(What you are asked to do) Retype all of the listing exactly, passing over any picture you find.

=== Information provided ===

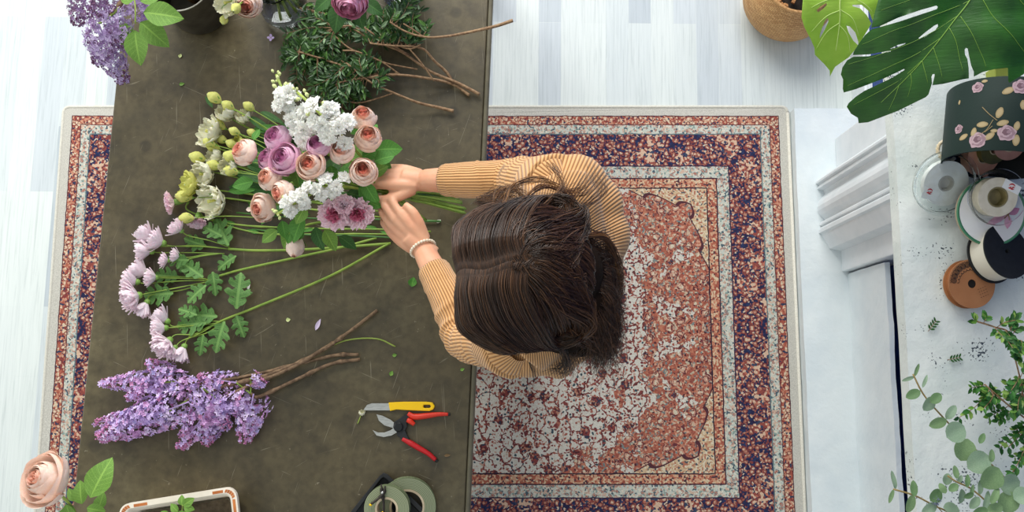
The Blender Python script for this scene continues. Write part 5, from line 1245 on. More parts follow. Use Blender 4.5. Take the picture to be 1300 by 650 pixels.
scrap('leaf_scrap', 'tiny green scrap on the empty table left of the bouquet top', 'leaf', 231, 107, 7, .3, M_leaf_l, wdt=.7)
scrap('leaf_scrap', 'tiny olive crumb just below the bucket', 'leaf', 229, 71, 6, 1.3, M_budg, wdt=.8)
scrap('petal', 'small pale petal crumb between the bouquet stems and the sleeve', 'petal', 557, 281, 7, .6, M_cream, wdt=.7)
scrap('petal', 'pale pink petal lying among the stems left of the peach rose', 'petal', 317, 266, 9, .1, M_blush, wdt=.7, h=.03)
scrap('leaf_scrap', 'rusty brown leaf scrap right of the shears', 'leaf', 568, 578, 8, .1, M_bark, wdt=.5)
fl = MB(); floret5(fl, Matrix.Translation(ln(344, 48, .004)), .0095, rf, 0, 4, .42); o = fl.build('lilac_floret', [M_lil[0]], loc=ln(344, 48, .002)); tag(o, 'single lilac floret fallen by the round glass vase', 'flower')
t = thing('flower_scrap', 'small white bud with a green stalk at the knife tip', 'flower', ln(457, 530, .0))
inst(ME['eust2'], 'petals', t, aim(ln(459, 527, .006), (.2, .8, .6), .018)); stem(t, [ln(458, 528, .008), ln(454, 538, .003)], .0014, M_stem_l); 
# ================================================================ MANTEL THINGS
SH = 1.1015
def zp(pts, ox, oy, sc): return [(ox+x/sc, oy+y/sc) for x, y in pts]
# basket and monstera
M_sea = None
def mat_basket():
    m, nt, p = nodes('woven_seagrass'); tc = N(nt, 'ShaderNodeTexCoord').outputs['UV']
    b = N(nt, 'ShaderNodeTexBrick', offset=.5, i_Scale=1.); L(nt, tc, b.inputs['Vector']); b.inputs['Brick Width'].default_value = 1.3; b.inputs['Row Height'].default_value = .55; b.inputs['Mortar Size'].default_value = .05; b.inputs['Mortar Smooth'].default_value = 1.
    b.inputs['Color1'].default_value = lin('d9ac74'); b.inputs['Color2'].default_value = lin('bf8d58'); b.inputs['Mortar'].default_value = lin('8a6038')
    L(nt, b.outputs[0], p.inputs['Base Color']); p.inputs['Roughness'].default_value = .7
    bp = N(nt, 'ShaderNodeBump', i_Strength=.9, i_Distance=.004); bp.invert = True; L(nt, b.outputs['Fac'], bp.inputs['Height']); L(nt, bp.outputs[0], p.inputs['Normal']); return m
bc = W(1001, -4, .1); bc.z = 0
bkt = thing('seagrass_basket', 'round woven seagrass basket on the pale floor at the top edge', 'basket', bc)
prof = [(.0, .002), (.085, .002), (.12, .02), (.147, .07), (.153, .115), (.145, .165), (.125, .205), (.112, .228), (.105, .23), (.103, .222), (.117, .2), (.137, .16), (.144, .115), (.138, .07), (.11, .028), (0, .014)]
pf = []
for i in range(len(prof)-1):
    for k in range(4): f = k/4; pf.append((prof[i][0]*(1-f)+prof[i+1][0]*f, prof[i][1]*(1-f)+prof[i+1][1]*f))
n = 72; mb = MB(); vs = []; uv = []; L0 = 0
for j, (r, z) in enumerate(pf):
    if j: L0 += math.hypot(r-pf[j-1][0], z-pf[j-1][1])
    for k in range(n+1):
        w_ = 2*PI*k/n; vs.append((bc.x+r*math.cos(w_), bc.y+r*math.sin(w_), z)); uv.append((k, L0*100))
mb.add(vs, [(j*(n+1)+k, j*(n+1)+k+1, (j+1)*(n+1)+k+1, (j+1)*(n+1)+k) for j in range(len(pf)-1) for k in range(n)]); mb.uv = uv
mb.build('woven_body', mat_basket(), bkt)
MB().lathe([(.109+.006*math.cos(a), .228+.006*math.sin(a)) for a in [2*PI*k/8 for k in range(8)]], 60, 0, Matrix.Translation(bc), close=True).build('braided_rim', mat('seagrass_rim', 'cfa06a', .7, 'a97c4c', 120, bump=.8), bkt)
so = MB(); so.lathe([(0, .185), (.06, .19), (.124, .183)], 40, 0, Matrix.Translation(bc)); so.build('soil_or_hollow_fill', mat('dark_soil', '2c231b', .95, '1c1611', 60, bump=.8), bkt)
rk = random.Random(3)
bb_ = MB()
for k in range(46):
    a = rk.random()*2*PI; r = .10*math.sqrt(rk.random()); p = bc+V((r*math.cos(a), r*math.sin(a), .198+rk.random()*.008)); Mx = aim(p, (rk.gauss(0, .4), rk.gauss(0, .4), 1), 1, rk.random()*6)
    sx, sy, sz = rk.uniform(.008, .016), rk.uniform(.005, .01), rk.uniform(.003, .006)
    bb_.add([(-sx, -sy*.6, -sz), (sx*.8, -sy, -sz), (sx, sy*.7, -sz), (-sx*.7, sy, -sz), (-sx*.8, -sy*.5, sz), (sx*.6, -sy*.8, sz), (sx*.8, sy*.5, sz), (-sx*.5, sy*.7, sz)], [(3, 2, 1, 0), (4, 5, 6, 7), (0, 1, 5, 4), (1, 2, 6, 5), (2, 3, 7, 6), (3, 0, 4, 7)], 0, Mx)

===

(Solution to the problem)
The Blender Python script for this scene continues. Write part 5, from line 1245 on. More parts follow. Use Blender 4.5. Take the picture to be 1300 by 650 pixels.
scrap('leaf_scrap', 'tiny green scrap on the empty table left of the bouquet top', 'leaf', 231, 107, 7, .3, M_leaf_l, wdt=.7)
scrap('leaf_scrap', 'tiny olive crumb just below the bucket', 'leaf', 229, 71, 6, 1.3, M_budg, wdt=.8)
scrap('petal', 'small pale petal crumb between the bouquet stems and the sleeve', 'petal', 557, 281, 7, .6, M_cream, wdt=.7)
scrap('petal', 'pale pink petal lying among the stems left of the peach rose', 'petal', 317, 266, 9, .1, M_blush, wdt=.7, h=.03)
scrap('leaf_scrap', 'rusty brown leaf scrap right of the shears', 'leaf', 568, 578, 8, .1, M_bark, wdt=.5)
fl = MB(); floret5(fl, Matrix.Translation(ln(344, 48, .004)), .0095, rf, 0, 4, .42); o = fl.build('lilac_floret', [M_lil[0]], loc=ln(344, 48, .002)); tag(o, 'single lilac floret fallen by the round glass vase', 'flower')
t = thing('flower_scrap', 'small white bud with a green stalk at the knife tip', 'flower', ln(457, 530, .0))
inst(ME['eust2'], 'petals', t, aim(ln(459, 527, .006), (.2, .8, .6), .018)); stem(t, [ln(458, 528, .008), ln(454, 538, .003)], .0014, M_stem_l); 
# ================================================================ MANTEL THINGS
SH = 1.1015
def zp(pts, ox, oy, sc): return [(ox+x/sc, oy+y/sc) for x, y in pts]
# basket and monstera
M_sea = None
def mat_basket():
    m, nt, p = nodes('woven_seagrass'); tc = N(nt, 'ShaderNodeTexCoord').outputs['UV']
    b = N(nt, 'ShaderNodeTexBrick', offset=.5, i_Scale=1.); L(nt, tc, b.inputs['Vector']); b.inputs['Brick Width'].default_value = 1.3; b.inputs['Row Height'].default_value = .55; b.inputs['Mortar Size'].default_value = .05; b.inputs['Mortar Smooth'].default_value = 1.
    b.inputs['Color1'].default_value = lin('d9ac74'); b.inputs['Color2'].default_value = lin('bf8d58'); b.inputs['Mortar'].default_value = lin('8a6038')
    L(nt, b.outputs[0], p.inputs['Base Color']); p.inputs['Roughness'].default_value = .7
    bp = N(nt, 'ShaderNodeBump', i_Strength=.9, i_Distance=.004); bp.invert = True; L(nt, b.outputs['Fac'], bp.inputs['Height']); L(nt, bp.outputs[0], p.inputs['Normal']); return m
bc = W(1001, -4, .1); bc.z = 0
bkt = thing('seagrass_basket', 'round woven seagrass basket on the pale floor at the top edge', 'basket', bc)
prof = [(.0, .002), (.085, .002), (.12, .02), (.147, .07), (.153, .115), (.145, .165), (.125, .205), (.112, .228), (.105, .23), (.103, .222), (.117, .2), (.137, .16), (.144, .115), (.138, .07), (.11, .028), (0, .014)]
pf = []
for i in range(len(prof)-1):
    for k in range(4): f = k/4; pf.append((prof[i][0]*(1-f)+prof[i+1][0]*f, prof[i][1]*(1-f)+prof[i+1][1]*f))
n = 72; mb = MB(); vs = []; uv = []; L0 = 0
for j, (r, z) in enumerate(pf):
    if j: L0 += math.hypot(r-pf[j-1][0], z-pf[j-1][1])
    for k in range(n+1):
        w_ = 2*PI*k/n; vs.append((bc.x+r*math.cos(w_), bc.y+r*math.sin(w_), z)); uv.append((k, L0*100))
mb.add(vs, [(j*(n+1)+k, j*(n+1)+k+1, (j+1)*(n+1)+k+1, (j+1)*(n+1)+k) for j in range(len(pf)-1) for k in range(n)]); mb.uv = uv
mb.build('woven_body', mat_basket(), bkt)
MB().lathe([(.109+.006*math.cos(a), .228+.006*math.sin(a)) for a in [2*PI*k/8 for k in range(8)]], 60, 0, Matrix.Translation(bc), close=True).build('braided_rim', mat('seagrass_rim', 'cfa06a', .7, 'a97c4c', 120, bump=.8), bkt)
so = MB(); so.lathe([(0, .185), (.06, .19), (.124, .183)], 40, 0, Matrix.Translation(bc)); so.build('soil_or_hollow_fill', mat('dark_soil', '2c231b', .95, '1c1611', 60, bump=.8), bkt)
rk = random.Random(3)
bb_ = MB()
for k in range(46):
    a = rk.random()*2*PI; r = .10*math.sqrt(rk.random()); p = bc+V((r*math.cos(a), r*math.sin(a), .198+rk.random()*.008)); Mx = aim(p, (rk.gauss(0, .4), rk.gauss(0, .4), 1), 1, rk.random()*6)
    sx, sy, sz = rk.uniform(.008, .016), rk.uniform(.005, .01), rk.uniform(.003, .006)
    bb_.add([(-sx, -sy*.6, -sz), (sx*.8, -sy, -sz), (sx, sy*.7, -sz), (-sx*.7, sy, -sz), (-sx*.8, -sy*.5, sz), (sx*.6, -sy*.8, sz), (sx*.8, sy*.5, sz), (-sx*.5, sy*.7, sz)], [(3, 2, 1, 0), (4, 5, 6, 7), (0, 1, 5, 4), (1, 2, 6, 5), (2, 3, 7, 6), (3, 0, 4, 7)], 0, Mx)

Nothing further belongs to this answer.